**Given request**
Write out exactly the lines between the line containing "Generate a Blender" and the line containing "COL = S.collection", including both of those lines, and nothing more.
>> begin Input rows
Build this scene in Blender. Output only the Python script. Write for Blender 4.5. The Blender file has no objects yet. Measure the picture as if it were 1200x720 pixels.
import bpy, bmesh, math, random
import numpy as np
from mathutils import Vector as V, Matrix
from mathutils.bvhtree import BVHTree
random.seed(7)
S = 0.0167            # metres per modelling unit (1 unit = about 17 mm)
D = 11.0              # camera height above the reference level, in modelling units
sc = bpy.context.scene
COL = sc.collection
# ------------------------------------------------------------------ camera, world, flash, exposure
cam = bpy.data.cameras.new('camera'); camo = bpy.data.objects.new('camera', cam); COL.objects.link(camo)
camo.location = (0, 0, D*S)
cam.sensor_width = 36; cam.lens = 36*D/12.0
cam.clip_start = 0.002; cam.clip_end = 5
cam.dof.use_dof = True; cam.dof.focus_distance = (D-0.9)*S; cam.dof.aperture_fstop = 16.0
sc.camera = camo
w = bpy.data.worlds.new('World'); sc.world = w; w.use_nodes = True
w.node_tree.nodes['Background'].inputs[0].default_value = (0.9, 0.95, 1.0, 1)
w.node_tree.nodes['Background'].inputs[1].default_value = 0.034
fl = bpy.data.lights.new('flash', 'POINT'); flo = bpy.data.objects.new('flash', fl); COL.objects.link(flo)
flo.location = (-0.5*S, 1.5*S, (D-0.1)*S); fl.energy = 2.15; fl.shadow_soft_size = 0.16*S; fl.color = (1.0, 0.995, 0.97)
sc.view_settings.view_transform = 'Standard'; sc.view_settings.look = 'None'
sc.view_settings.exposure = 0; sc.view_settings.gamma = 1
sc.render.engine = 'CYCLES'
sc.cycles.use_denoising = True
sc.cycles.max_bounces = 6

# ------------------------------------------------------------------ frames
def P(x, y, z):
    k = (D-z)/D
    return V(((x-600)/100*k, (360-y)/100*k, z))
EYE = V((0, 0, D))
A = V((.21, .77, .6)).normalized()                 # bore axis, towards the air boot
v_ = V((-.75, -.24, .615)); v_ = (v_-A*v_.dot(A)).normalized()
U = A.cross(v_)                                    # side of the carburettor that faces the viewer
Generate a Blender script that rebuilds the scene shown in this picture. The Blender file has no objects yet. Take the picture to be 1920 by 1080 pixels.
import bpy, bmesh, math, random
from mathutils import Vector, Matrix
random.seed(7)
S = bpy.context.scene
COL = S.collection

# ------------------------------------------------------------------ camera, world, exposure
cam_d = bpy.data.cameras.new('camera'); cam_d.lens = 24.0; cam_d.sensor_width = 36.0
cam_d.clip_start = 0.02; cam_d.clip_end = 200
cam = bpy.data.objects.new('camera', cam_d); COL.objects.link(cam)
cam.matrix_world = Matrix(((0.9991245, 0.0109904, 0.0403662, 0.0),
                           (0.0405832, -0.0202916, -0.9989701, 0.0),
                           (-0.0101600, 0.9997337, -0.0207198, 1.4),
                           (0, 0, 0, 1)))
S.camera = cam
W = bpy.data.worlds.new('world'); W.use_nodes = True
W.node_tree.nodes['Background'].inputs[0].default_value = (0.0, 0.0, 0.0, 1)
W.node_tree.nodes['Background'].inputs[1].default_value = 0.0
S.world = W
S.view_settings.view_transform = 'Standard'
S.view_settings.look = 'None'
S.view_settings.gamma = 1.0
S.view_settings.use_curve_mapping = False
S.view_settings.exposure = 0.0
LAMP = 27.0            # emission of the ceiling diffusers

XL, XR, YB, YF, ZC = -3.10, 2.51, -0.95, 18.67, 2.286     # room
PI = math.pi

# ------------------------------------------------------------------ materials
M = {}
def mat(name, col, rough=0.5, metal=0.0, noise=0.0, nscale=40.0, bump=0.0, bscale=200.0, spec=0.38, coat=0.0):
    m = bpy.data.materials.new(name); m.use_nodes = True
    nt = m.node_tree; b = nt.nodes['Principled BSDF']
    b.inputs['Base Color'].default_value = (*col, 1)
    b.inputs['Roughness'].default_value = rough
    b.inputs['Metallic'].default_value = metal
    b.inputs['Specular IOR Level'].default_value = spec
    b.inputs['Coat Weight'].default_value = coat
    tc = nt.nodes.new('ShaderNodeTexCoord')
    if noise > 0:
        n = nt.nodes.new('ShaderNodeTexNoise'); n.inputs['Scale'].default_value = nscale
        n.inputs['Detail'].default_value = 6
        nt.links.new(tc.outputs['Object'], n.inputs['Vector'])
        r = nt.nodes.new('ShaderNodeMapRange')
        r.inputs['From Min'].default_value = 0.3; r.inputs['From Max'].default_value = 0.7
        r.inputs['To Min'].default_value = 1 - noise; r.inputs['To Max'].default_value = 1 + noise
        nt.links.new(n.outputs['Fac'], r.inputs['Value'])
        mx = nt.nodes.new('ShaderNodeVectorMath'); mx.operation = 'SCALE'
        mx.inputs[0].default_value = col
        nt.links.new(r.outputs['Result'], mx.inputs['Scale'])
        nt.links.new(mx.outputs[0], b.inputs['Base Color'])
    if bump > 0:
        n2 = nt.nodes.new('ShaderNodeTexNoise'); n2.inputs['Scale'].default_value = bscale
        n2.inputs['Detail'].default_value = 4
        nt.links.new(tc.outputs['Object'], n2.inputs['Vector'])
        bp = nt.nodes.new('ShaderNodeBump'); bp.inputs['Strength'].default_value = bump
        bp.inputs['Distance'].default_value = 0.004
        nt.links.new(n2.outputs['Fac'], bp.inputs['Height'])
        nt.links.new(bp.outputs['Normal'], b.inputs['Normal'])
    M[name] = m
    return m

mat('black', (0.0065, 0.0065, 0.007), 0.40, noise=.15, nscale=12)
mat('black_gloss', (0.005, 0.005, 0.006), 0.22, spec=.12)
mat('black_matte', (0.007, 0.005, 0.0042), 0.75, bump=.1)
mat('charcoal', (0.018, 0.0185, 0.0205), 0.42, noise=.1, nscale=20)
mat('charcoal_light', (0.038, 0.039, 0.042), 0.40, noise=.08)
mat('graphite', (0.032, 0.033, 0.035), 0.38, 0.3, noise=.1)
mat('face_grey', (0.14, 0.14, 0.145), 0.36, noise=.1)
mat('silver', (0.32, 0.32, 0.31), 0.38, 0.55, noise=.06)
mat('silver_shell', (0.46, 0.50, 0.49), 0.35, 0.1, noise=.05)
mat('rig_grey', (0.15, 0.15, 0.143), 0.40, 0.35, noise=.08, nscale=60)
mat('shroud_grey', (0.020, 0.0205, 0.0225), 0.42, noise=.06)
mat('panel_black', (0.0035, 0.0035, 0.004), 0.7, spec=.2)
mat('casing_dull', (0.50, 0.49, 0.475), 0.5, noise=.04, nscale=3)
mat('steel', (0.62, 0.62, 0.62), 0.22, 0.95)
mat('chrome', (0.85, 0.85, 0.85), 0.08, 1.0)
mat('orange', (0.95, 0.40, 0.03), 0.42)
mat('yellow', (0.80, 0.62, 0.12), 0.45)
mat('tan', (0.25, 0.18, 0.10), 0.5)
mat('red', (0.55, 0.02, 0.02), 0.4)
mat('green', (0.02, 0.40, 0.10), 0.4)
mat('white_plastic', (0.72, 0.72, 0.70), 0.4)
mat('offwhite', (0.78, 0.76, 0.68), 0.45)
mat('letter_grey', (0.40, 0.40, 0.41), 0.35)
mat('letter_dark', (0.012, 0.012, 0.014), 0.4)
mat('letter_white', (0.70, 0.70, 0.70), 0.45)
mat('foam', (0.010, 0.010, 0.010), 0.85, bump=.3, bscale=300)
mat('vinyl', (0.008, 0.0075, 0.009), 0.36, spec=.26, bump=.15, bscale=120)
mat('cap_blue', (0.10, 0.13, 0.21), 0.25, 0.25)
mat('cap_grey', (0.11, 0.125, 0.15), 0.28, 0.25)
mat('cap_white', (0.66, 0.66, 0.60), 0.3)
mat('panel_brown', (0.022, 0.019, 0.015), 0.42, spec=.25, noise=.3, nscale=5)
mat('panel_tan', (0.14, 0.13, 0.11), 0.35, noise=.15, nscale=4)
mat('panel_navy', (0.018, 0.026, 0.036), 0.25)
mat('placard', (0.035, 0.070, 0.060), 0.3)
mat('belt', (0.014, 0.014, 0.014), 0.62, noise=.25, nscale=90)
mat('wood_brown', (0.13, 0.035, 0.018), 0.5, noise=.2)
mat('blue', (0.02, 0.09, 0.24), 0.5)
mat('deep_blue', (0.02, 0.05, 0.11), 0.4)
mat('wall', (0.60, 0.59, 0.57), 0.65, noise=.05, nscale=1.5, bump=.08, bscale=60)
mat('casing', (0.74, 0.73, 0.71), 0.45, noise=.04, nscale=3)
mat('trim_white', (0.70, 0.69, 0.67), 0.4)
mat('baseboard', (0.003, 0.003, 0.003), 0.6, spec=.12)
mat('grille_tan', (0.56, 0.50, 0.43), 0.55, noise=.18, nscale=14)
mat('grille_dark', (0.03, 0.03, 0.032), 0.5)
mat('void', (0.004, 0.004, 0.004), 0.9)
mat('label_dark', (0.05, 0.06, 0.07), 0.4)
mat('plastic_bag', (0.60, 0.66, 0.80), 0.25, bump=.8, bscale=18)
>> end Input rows
**Response to the task**
Generate a Blender script that rebuilds the scene shown in this picture. The Blender file has no objects yet. Take the picture to be 1920 by 1080 pixels.
import bpy, bmesh, math, random
from mathutils import Vector, Matrix
random.seed(7)
S = bpy.context.scene
COL = S.collection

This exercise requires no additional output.